No one should be allowed to build a home in a floodplain or a flood zone. For that matter, areas that have been prone to wildfires, or fault lines. If every state looked at the areas that have been continuously destroyed by mother nature, and calculated the cost incurred to rebuild, decided to stop the bleeding and zone those areas as hazards, uninhabitable, or just government property, they will save billions of dollars for other much-needed services.

Imagine if the state of Florida stepped in and stopped the rebuilding and development of these areas that are prone to devastation, may cause the possibility of lowering homeowners' insurance for the rest of the citizens in Florida. The basic questions are, should Florida allow citizens to rebuild once their homes have been destroyed by a tropical storm? Think of it as an automobile, if the house is totaled the insurance company replaces the home. Just not in the same location.

The government has a duty to protect its citizens, and by that definition are in their rights to tell homeowners and developers the devastated area is no longer available for rebuilding. At what cost both financially and in human lives do the citizens of Florida allow the coastlines to be developed or rebuilt? If the developers and homeowners can rebuild the rest of the taxpayers and homeowners should not have to pay the increase in insurance rates or a hurricane relief tax.

The taxpayers of Florida don't want to pay a hurricane tax, they don't have a choice. Their elected officials side with the developers and the large money donor homeowners. Maybe the beach that has that $2 million home isn't meant to be there. Of course, there is a great view and the ocean or gulf coast is at your feet, as the shoreline slowly covers your property. Yet the erosion isn't going to happen in the next few years so why worry?

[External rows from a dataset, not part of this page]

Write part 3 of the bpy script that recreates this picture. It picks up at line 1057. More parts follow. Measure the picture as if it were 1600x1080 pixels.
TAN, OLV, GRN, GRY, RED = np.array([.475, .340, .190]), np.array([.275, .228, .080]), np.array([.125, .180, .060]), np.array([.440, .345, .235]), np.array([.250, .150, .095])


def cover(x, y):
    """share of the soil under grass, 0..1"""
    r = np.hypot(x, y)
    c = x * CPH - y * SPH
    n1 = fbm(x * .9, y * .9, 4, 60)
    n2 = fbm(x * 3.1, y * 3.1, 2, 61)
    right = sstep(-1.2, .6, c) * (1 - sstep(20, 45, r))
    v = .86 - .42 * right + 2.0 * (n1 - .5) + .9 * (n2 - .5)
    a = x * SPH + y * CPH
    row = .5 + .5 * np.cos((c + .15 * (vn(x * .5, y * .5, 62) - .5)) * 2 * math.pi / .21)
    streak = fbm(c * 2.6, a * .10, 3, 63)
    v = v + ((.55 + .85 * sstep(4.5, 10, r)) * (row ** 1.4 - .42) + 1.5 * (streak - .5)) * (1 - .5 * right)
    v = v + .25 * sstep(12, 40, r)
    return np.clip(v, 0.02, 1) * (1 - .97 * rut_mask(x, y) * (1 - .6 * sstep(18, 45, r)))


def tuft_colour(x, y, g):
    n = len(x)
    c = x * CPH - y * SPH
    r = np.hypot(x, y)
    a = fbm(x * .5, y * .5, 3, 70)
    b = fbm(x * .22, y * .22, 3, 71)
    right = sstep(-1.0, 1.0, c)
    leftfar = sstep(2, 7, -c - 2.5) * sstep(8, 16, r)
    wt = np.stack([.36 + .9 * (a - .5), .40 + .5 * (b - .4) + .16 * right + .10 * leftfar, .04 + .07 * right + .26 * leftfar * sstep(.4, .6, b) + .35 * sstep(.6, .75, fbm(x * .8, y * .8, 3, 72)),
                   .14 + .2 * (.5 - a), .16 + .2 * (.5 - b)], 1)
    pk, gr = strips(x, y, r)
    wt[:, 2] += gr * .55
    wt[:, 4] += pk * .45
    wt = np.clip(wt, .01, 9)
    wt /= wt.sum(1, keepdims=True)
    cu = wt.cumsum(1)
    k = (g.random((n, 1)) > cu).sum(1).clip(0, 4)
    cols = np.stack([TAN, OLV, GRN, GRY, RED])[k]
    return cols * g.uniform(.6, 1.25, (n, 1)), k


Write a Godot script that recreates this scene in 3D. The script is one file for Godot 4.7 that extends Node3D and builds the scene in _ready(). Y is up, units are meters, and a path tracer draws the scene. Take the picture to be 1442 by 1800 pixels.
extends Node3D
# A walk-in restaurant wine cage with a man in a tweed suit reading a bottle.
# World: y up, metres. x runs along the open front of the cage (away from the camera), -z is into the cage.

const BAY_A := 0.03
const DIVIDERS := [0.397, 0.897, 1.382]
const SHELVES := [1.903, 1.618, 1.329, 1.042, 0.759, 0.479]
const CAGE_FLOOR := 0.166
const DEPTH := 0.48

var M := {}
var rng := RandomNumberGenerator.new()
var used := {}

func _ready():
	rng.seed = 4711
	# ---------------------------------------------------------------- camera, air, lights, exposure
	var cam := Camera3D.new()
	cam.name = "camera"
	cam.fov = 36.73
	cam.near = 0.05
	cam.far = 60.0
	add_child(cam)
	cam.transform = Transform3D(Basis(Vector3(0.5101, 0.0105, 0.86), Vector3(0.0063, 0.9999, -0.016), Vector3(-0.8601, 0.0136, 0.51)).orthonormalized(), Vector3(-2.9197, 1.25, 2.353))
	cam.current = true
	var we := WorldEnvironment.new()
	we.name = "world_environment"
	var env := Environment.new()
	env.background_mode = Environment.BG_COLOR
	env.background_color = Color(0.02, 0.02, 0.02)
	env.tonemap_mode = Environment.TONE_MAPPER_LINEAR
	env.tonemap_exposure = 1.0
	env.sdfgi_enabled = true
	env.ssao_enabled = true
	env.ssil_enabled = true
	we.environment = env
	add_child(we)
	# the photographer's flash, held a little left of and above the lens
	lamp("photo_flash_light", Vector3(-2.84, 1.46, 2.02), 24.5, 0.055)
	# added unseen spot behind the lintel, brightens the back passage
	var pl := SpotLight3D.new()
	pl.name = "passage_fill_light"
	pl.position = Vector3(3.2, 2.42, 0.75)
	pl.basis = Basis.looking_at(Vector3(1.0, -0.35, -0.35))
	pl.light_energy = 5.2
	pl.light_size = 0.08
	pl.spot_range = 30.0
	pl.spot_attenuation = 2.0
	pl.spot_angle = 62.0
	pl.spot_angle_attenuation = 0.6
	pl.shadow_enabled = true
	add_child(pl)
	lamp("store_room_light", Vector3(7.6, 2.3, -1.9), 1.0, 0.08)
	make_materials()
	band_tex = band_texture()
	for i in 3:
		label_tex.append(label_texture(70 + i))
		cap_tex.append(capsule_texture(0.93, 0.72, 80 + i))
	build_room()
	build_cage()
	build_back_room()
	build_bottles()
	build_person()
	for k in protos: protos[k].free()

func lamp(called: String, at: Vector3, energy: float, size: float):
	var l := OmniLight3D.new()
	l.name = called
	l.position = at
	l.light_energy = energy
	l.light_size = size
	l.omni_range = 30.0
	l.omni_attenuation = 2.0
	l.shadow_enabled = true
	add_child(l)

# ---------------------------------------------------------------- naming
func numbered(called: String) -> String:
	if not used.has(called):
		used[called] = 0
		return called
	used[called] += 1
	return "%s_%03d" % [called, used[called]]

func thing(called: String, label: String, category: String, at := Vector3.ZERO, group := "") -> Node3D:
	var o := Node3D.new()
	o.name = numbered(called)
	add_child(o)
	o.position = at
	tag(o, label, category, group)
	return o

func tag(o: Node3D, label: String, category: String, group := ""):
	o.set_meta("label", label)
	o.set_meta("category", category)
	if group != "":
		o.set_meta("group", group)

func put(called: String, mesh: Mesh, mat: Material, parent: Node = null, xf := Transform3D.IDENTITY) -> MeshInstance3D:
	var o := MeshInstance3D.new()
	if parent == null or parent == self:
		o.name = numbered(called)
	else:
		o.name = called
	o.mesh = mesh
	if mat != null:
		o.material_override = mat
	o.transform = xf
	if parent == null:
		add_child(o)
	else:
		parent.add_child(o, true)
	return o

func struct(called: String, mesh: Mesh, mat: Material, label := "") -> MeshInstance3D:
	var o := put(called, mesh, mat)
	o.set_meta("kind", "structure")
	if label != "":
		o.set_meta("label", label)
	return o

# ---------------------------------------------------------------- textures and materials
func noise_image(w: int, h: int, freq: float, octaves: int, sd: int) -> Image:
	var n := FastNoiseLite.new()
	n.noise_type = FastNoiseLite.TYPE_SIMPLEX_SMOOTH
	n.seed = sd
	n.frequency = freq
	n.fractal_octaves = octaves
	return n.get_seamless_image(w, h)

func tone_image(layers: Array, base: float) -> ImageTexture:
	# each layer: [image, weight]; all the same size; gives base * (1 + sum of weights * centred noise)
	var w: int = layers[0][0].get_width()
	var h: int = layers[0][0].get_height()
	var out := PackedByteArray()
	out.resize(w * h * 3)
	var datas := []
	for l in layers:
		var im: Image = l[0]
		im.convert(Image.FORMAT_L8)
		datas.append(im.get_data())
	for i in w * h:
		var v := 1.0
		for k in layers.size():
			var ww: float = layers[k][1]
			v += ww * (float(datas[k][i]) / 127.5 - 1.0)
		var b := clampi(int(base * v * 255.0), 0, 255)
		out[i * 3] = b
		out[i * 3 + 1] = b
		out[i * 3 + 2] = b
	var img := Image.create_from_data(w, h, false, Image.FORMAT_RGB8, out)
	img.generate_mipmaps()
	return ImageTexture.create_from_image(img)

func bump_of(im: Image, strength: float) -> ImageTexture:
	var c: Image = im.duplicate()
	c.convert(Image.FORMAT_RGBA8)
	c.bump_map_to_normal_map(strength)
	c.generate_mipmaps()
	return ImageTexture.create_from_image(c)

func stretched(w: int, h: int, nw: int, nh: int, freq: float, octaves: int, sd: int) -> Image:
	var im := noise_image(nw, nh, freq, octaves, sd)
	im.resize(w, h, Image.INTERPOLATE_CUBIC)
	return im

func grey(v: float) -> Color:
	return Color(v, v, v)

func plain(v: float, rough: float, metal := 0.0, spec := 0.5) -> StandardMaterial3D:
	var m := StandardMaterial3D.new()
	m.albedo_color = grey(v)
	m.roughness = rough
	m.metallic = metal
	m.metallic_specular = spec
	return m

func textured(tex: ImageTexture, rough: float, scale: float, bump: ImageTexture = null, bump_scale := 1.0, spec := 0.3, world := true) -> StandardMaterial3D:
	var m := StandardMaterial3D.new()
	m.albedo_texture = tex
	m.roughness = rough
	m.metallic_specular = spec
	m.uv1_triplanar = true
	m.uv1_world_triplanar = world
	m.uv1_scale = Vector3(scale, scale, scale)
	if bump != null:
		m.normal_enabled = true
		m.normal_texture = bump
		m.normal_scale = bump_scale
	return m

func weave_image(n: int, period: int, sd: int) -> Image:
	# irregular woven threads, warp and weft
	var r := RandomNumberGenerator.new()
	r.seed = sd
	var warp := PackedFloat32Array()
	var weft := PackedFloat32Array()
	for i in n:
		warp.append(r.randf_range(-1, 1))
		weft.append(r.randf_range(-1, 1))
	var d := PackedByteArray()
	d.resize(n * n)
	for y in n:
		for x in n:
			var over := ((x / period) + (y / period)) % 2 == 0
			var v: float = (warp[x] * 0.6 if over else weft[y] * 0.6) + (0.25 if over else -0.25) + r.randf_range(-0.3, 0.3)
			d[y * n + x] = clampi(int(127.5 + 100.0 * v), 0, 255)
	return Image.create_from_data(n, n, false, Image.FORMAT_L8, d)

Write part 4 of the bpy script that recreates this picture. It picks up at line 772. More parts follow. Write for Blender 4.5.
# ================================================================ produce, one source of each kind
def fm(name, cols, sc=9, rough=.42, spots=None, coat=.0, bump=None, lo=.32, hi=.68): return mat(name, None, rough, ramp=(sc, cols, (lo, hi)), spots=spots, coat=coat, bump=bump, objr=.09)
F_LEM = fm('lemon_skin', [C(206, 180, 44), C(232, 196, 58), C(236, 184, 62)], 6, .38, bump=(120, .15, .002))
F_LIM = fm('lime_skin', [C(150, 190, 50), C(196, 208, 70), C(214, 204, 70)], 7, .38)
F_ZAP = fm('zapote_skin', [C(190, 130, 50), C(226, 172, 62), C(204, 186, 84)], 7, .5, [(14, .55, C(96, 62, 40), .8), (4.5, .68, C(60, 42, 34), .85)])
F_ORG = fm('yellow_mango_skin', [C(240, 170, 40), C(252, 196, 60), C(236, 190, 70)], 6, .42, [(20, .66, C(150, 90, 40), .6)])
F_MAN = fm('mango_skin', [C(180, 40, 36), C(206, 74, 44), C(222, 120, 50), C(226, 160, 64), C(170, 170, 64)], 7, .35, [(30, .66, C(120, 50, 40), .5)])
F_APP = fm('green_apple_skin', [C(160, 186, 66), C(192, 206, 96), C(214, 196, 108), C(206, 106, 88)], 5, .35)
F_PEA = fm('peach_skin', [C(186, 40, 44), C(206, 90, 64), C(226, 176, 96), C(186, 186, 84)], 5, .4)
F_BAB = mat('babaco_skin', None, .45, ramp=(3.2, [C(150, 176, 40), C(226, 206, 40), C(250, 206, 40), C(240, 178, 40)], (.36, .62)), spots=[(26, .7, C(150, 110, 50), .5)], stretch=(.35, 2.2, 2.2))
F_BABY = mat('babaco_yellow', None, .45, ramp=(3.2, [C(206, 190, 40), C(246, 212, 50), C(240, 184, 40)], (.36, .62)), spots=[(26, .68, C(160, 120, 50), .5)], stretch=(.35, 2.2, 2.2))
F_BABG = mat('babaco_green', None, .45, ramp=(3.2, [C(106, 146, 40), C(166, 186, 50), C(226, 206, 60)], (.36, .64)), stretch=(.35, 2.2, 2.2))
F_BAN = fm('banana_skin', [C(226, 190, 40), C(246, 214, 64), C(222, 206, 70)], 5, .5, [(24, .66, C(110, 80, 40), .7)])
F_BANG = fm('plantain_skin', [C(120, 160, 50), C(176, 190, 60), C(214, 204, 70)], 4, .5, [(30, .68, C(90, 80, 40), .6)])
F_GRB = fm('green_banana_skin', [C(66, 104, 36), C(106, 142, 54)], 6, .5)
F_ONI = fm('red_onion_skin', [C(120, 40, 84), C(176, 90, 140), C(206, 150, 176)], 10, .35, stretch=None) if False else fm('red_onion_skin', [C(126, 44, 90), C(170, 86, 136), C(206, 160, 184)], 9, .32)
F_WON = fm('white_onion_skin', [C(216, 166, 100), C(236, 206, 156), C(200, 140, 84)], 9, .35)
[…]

I can't understand why a person wants to own a home that no insurance company will insure. If these million-dollar homes on beaches meant for sunbathing, surfing, fishing, and Florida wildlife, are forever a part of Florida, maybe these homeowners need to be self-insured. Be solely responsible for the environment they own. Yet, the state of Florida has created legislation to help these people and can't figure out how to make affordable housing for the rest of the state.